Dicen que las amistades llegan en el momento adecuado. Con los libros pasa lo mismo. Hay lecturas que nos cautivan tras años de haberlas iniciado por primera vez. O no estábamos a su altura o el espíritu no convergía. Quizás las circunstancias no eran adecuadas o nuestra atención se empeñaba en otra parte. Libros que nos habían enardecido de jóvenes nos dejan indiferentes al releerlos de mayores. O nos dejan el sabor agridulce de una sensibilidad periclitada. Hay libros para cada etapa de la vida y libros para todas las etapas, libros que nos hablan con un lenguaje diferente en cada encrucijada. A veces pasan años hasta captar el efecto de una lectura, al igual que no nos damos cuenta de las consecuencias de una decisión que en su momento nos parecía insignificante o revocable. Digan que digan sobre las leyes de la historia los partidarios del materialismo dialéctico, la suerte o la desgracia de las personas y de los pueblos muchas veces pende de una acción o una omisión. Hay causas acumulativas, pero también momentos definidores. Es por ello que la vida tiene drama y, como los personajes de la tragedia, nos damos cuenta cuando se ha hecho tarde, cuando las cartas del destino ya están jugadas.

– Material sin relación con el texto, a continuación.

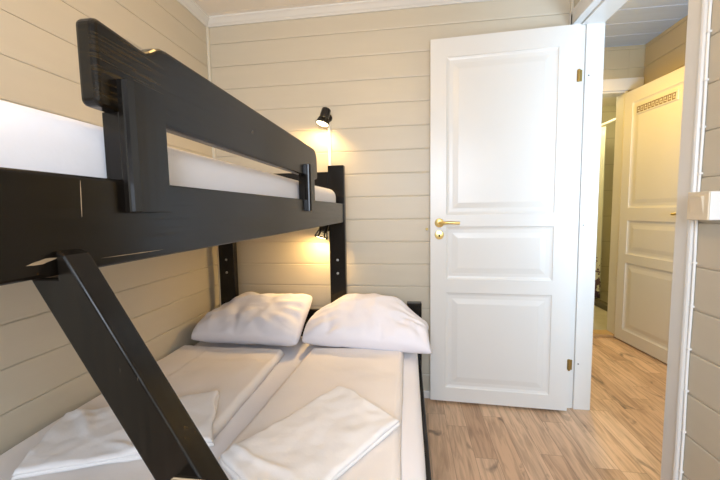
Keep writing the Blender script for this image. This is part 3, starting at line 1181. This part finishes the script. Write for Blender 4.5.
# white cable clipped along the casing
cab = empty('power_cable', (XR, 1.1405, 0))
tag(cab, 'thin white cable clipped along the casing beside the light switch', 'cable')
bm = bmesh.new()
tube(bm, [(-0.005, 0.0015 * math.sin(k * 1.3), 0.02 + k * 0.1) for k in range(22)], 0.0038, 10)
obj('cable', bm, M['plasticw'], cab, True)
k = 0
zz = 0.15
while zz < 2.1:
    if abs(zz - 1.1) > 0.06:
        bm = bmesh.new()
        bx(bm, -0.0098, 0.0, -0.0055, 0.0045, zz - 0.003, zz + 0.003, 0.001)
        obj('cable_clip', bm, M['plasticw'], cab)
    zz += 0.131

# ------------------------------------------------------------------ bathroom things
bm = bmesh.new()
tube(bm, [(2.13, 3.3, 2.007), (2.13, 4.88, 2.007)], 0.014, 14)
tag(obj('curtain_rod', bm, M['white'], None, True, 40), 'white shower curtain rod across the bathroom beyond the hall', 'curtain rod')
bm = bmesh.new()
rows = []
n = 60
for j in range(20):
    z = 0.08 + (1.985 - 0.08) * j / 19
    rows.append([bm.verts.new((2.13 + 0.022 * math.sin(i * 0.75) * (1.1 - 0.4 * j / 19), 4.165 + 0.60 * i / n, z)) for i in range(n + 1)])
for j in range(19):
    for i in range(n):
        bm.faces.new((rows[j][i], rows[j][i + 1], rows[j + 1][i + 1], rows[j + 1][i]))
cu = obj('shower_curtain', bm, M['curtain'], None, True)
so = cu.modifiers.new('solid', 'SOLIDIFY')
so.thickness = 0.002
tag(cu, 'pale shower curtain with dark dotted pattern towards its hem, hanging in the bathroom', 'shower curtain')
bm = bmesh.new()
bx(bm, 2.09, 2.17, 3.26, 4.878, 0.0, 0.06, 0.006)
tag(obj('shower_curb', bm, M['curb']), 'dark low curb on the bathroom floor under the shower curtain', 'shower curb')

# ------------------------------------------------------------------ added ceiling lamp fitting, out of view above the room


def added_fitting(x, y, z, label):
    r = empty('added_ceiling_lamp', (x, y, z))
    tag(r, label, 'ceiling lamp')
    bm = bmesh.new()
    lathe(bm, [(0, 0), (0.06, 0), (0.06, -0.015), (0.05, -0.022), (0, -0.022)], None, 30)
    obj('added_ceiling_rose', bm, M['white'], r, True, 40)
    return r


added_fitting(-0.20, 0.78, ZC, 'added round white ceiling lamp, unseen above the bedroom')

El crítico francés Roland Barthes hablaba de una ética de la lectura. A primera vista puede parecer banal, pero a poco que se piense se ve que es una idea multivalente. Por lo pronto se puede entender en el sentido de la responsabilidad del lector. Hay una deontología de la lectura que exige emplear toda la atención que requiere la obra, sin forzarla a decir lo que no dice, sopesando lo que dice y la manera de decirlo y respetando el contexto. No toda la letra de molde tiene la misma complejidad, por más que el alfabeto sea el mismo y las palabras, de una en una, resulten familiares. Pero Barthes aludía a otra ética, la que aconseja elegir cuidadosamente el objeto de lectura. La brevedad de la vida obliga a jerarquizar las experiencias en las que invertimos las horas disponibles. Tanto si nos damos cuenta o no, cada vez que tomamos un libro en las manos (o cuando no tomamos ninguna) hacemos una tasación del universo de lecturas posibles. Quizá no hay que ir al extremo de dar la vuelta al materialismo de Ludwig Feuerbach afirmando que somos lo que leemos; pero es lícito modificar el dicho popular proponiendo sin reservas: dime qué lees y te diré de qué pasta está hecha tu mente.

La pedantería tiene la piel muy fina y por principio ve la paja en el ojo ajeno. Ahora nos dicen, por ejemplo, que Barcelona pierde vigor cultural y se buscan responsables. En Barcelona y no sólo en Barcelona se habría instalado una cultura del llanto. Pero las grandes crisis sociales no son cosa de un día, sino que provienen de decisiones muy anteriores, tomadas persona a persona en la intimidad de la conciencia, contribuyendo todas a la apariencia de una fatalidad ambiental. El uso que hace cada uno de sus posibilidades termina estableciendo el tono de la sociedad. Lo que hace poco exportable la vida intelectual catalana no es ninguna tendencia conservadora a reciclar productos obsoletos -la industria catalana del libro engulle indiscriminadamente las ‘novedades’ con criterios a veces tan indigentes como el precio de la traducción-, sino el miedo a sondear los océanos del pensamiento sometiendo los pulmones a la presión de siglos, el miedo a moverse entre los peces insólitos que viven en las profundidades, antes de declarar con displicencia de boya que el mar es plano y todo del mismo color.